Say the name Lana Del Rey and a particular image of the United States materialises: one of rusted trucks and faded flags, a waitress curling her hair before the breakfast shift, the smell of petrol in the heat, the hum of late-night television in a room where no one is really watching. For more than a decade, despite being from New York City, the singer has been the patron saint of small-town melancholy, the US’s emblem of heartbreak. Somewhere along the way, she gained a new congregation: Republicans. Or at least the kind of wistful traditionalists who do not mind being labelled as such.

So perhaps it is perfect that her next album is called Stove, a title so plain it feels almost revolutionary in a world allergic to sincerity.

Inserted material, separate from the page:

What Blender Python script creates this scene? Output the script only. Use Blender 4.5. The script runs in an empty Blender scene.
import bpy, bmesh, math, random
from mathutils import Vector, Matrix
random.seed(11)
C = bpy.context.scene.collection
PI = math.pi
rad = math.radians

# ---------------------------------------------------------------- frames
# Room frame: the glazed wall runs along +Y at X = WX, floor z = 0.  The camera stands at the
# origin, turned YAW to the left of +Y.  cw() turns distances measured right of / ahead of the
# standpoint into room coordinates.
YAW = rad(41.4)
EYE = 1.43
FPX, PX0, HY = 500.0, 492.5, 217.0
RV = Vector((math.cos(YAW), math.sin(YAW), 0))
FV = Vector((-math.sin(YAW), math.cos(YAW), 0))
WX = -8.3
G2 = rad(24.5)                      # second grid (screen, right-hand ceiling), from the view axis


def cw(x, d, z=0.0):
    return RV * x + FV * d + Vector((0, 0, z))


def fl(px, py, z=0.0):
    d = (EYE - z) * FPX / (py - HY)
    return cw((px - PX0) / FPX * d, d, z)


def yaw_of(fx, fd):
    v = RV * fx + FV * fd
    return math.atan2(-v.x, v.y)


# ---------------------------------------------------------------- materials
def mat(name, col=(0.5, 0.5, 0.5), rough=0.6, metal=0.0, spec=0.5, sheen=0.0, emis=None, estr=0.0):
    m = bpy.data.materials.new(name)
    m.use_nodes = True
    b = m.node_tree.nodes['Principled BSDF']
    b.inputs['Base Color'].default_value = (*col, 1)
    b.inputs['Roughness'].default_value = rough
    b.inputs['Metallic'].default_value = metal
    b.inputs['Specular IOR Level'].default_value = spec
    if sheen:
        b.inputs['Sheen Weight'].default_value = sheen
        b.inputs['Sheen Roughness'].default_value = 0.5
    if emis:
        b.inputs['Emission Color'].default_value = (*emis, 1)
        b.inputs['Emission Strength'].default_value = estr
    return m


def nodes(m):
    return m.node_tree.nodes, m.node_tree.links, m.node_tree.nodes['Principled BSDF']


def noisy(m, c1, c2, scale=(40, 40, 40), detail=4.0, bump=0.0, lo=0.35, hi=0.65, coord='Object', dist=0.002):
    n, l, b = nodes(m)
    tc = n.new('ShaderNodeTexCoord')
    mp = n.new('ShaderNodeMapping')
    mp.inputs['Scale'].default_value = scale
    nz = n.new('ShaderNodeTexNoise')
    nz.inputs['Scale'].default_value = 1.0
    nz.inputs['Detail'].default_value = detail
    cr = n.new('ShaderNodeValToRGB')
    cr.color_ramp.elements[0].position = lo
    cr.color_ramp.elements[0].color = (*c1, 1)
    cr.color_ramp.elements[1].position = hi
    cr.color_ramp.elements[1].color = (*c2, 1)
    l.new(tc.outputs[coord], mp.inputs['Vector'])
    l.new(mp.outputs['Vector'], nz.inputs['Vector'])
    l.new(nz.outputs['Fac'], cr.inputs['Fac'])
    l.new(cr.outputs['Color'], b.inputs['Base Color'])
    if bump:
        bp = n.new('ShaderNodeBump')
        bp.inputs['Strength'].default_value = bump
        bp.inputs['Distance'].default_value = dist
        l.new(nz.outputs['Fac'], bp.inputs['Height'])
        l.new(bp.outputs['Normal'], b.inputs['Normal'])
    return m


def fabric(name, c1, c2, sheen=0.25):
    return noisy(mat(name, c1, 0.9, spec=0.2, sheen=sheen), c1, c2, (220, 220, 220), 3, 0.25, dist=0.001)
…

While other pop stars go big and glitzy, naming their albums things like The Life of a Showgirl, Brat or Radical Optimism, Del Rey, never afraid to go against the grain, has gone full kitchen appliance. Stove clangs with the sturdy, unpretentious weight of real life – just look at the title of the forthcoming album’s new single. Released on Tuesday, White Feather-Hawk Tail Deer Hunter sounds more like an advertisement for Bass Pro Shops than a pop song.

Naturally, critics have been searching for irony. Is she mocking the “tradwives”? Commenting on capitalism? Is it all, somehow, a feminist statement? There has been the inevitable liberal backlash. Social media users lined up to express their horror that a woman might name an album after a household object. “You really doubled down on ‘feminism isn’t interesting to me’ with that title,” one commenter wrote, capturing the general tone of panic. Others concluded that it must be a Sylvia Plath reference. The American poet, you know, who died by putting her head in a stove. The idea that a pop star could find poetry in the domestic, or beauty in the ordinary, was apparently too much to bear for some.

But Del Rey is not mocking or moralising. She is doing something far riskier: being sincere – something that now seems to qualify as a political act, and something that definitely codes Right. She is married to an alligator-tour guide from the South named Jeremy Dufrene and lives in a modest Louisiana home he built himself – a detail so quaint it feels like a joke, except it is not.